#### [Aim of the task]
Reproduce the material that follows, please, but only from its first line to the line containing "PI = math.pi", inclusive.

#### [Given data]
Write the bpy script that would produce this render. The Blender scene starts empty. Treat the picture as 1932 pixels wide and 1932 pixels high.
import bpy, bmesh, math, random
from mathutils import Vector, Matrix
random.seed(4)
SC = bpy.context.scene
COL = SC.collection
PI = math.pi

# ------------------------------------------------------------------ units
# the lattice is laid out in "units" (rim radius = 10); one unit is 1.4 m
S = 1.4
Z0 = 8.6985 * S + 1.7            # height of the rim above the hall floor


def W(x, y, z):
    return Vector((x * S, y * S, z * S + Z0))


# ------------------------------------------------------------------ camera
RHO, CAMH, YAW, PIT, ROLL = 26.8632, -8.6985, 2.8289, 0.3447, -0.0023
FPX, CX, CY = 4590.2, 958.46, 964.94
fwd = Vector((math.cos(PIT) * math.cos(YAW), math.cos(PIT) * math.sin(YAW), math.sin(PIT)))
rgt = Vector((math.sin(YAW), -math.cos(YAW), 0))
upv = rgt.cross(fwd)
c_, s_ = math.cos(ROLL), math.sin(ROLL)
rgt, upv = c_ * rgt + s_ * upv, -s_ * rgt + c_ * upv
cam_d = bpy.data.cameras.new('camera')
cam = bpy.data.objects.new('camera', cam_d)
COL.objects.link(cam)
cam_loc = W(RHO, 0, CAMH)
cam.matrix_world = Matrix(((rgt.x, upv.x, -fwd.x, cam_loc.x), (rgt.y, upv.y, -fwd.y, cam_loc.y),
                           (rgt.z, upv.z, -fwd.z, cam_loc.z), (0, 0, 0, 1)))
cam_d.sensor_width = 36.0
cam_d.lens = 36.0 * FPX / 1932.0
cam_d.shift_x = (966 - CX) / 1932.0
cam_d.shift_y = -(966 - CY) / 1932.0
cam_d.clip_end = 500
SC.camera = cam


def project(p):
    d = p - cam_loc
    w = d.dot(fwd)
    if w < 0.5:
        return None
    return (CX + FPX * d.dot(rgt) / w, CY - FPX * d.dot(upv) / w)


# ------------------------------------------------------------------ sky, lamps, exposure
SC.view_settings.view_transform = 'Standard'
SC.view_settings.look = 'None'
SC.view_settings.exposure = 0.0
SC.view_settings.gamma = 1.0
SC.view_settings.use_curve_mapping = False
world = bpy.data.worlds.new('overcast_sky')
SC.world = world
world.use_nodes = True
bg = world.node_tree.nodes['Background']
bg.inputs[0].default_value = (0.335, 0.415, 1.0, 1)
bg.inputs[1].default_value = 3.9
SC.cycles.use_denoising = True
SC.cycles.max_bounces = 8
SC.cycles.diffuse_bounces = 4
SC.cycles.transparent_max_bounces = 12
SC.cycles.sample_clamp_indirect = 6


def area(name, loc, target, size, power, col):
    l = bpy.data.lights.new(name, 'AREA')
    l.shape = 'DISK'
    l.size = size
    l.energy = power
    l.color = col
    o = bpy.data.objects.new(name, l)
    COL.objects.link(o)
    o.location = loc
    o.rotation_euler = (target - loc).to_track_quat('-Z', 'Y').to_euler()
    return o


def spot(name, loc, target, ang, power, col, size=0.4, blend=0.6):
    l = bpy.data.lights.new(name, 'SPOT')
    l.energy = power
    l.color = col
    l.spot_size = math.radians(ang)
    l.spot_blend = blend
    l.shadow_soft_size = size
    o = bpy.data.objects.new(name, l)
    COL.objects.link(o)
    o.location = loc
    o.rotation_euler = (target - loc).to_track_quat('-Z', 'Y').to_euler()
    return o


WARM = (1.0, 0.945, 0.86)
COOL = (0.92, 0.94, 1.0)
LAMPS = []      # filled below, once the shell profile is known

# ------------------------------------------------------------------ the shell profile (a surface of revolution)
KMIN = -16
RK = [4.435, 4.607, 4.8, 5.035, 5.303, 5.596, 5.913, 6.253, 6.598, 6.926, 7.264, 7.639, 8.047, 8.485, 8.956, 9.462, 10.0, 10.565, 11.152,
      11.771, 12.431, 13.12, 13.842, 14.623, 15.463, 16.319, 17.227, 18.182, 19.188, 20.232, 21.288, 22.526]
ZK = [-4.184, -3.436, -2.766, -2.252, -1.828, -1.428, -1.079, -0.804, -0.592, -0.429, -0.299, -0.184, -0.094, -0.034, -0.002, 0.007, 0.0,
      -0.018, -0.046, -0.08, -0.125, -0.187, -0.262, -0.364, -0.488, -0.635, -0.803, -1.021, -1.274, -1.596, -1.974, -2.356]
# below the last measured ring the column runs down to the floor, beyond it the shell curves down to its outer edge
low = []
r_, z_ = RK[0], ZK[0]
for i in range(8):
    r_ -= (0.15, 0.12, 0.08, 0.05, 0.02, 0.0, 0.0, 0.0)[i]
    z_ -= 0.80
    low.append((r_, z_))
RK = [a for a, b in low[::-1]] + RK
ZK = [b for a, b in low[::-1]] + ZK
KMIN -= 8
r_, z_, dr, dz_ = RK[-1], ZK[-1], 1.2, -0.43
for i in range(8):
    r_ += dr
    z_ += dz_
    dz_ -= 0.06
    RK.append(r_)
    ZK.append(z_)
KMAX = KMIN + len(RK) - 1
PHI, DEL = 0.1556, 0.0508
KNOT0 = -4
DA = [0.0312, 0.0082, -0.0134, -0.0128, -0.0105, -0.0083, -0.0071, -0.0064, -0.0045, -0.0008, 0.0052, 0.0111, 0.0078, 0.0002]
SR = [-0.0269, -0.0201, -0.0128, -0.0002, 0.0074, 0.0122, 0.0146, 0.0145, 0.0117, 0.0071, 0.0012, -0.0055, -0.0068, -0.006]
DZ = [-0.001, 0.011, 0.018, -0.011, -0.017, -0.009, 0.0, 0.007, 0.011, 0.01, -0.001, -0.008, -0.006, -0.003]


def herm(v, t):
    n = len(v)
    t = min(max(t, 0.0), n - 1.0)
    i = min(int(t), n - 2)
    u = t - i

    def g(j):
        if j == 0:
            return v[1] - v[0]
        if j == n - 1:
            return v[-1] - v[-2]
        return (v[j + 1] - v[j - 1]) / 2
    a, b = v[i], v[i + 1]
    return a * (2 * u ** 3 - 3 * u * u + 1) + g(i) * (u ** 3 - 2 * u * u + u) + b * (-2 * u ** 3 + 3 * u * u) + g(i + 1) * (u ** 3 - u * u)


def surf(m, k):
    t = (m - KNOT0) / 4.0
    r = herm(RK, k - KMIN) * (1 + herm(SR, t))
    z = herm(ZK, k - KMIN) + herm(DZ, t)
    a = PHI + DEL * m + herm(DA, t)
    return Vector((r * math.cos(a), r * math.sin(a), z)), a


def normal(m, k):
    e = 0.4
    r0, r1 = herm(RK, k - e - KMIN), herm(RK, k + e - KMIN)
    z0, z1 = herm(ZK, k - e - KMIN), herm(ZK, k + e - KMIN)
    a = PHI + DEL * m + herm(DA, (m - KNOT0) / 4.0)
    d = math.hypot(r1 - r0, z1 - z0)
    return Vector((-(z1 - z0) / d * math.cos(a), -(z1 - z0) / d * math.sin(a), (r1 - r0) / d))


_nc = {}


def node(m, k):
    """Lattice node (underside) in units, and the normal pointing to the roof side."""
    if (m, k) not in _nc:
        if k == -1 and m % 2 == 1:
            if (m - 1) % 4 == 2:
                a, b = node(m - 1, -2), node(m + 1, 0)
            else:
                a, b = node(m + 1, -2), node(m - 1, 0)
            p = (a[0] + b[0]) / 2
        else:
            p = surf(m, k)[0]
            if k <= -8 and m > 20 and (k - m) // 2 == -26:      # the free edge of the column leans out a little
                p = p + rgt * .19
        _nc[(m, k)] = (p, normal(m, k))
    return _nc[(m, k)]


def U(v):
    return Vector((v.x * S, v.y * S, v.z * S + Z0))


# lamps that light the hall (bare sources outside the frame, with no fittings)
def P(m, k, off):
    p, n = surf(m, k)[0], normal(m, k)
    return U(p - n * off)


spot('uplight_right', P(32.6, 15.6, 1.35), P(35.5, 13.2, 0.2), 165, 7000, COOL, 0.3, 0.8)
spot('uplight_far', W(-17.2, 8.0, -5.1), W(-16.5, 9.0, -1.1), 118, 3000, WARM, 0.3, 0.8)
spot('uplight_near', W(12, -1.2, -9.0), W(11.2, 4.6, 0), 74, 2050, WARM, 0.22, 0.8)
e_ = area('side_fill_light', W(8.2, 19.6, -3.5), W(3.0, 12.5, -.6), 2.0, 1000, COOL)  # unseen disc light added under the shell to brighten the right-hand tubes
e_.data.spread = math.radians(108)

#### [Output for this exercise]
Write the bpy script that would produce this render. The Blender scene starts empty. Treat the picture as 1932 pixels wide and 1932 pixels high.
import bpy, bmesh, math, random
from mathutils import Vector, Matrix
random.seed(4)
SC = bpy.context.scene
COL = SC.collection
PI = math.pi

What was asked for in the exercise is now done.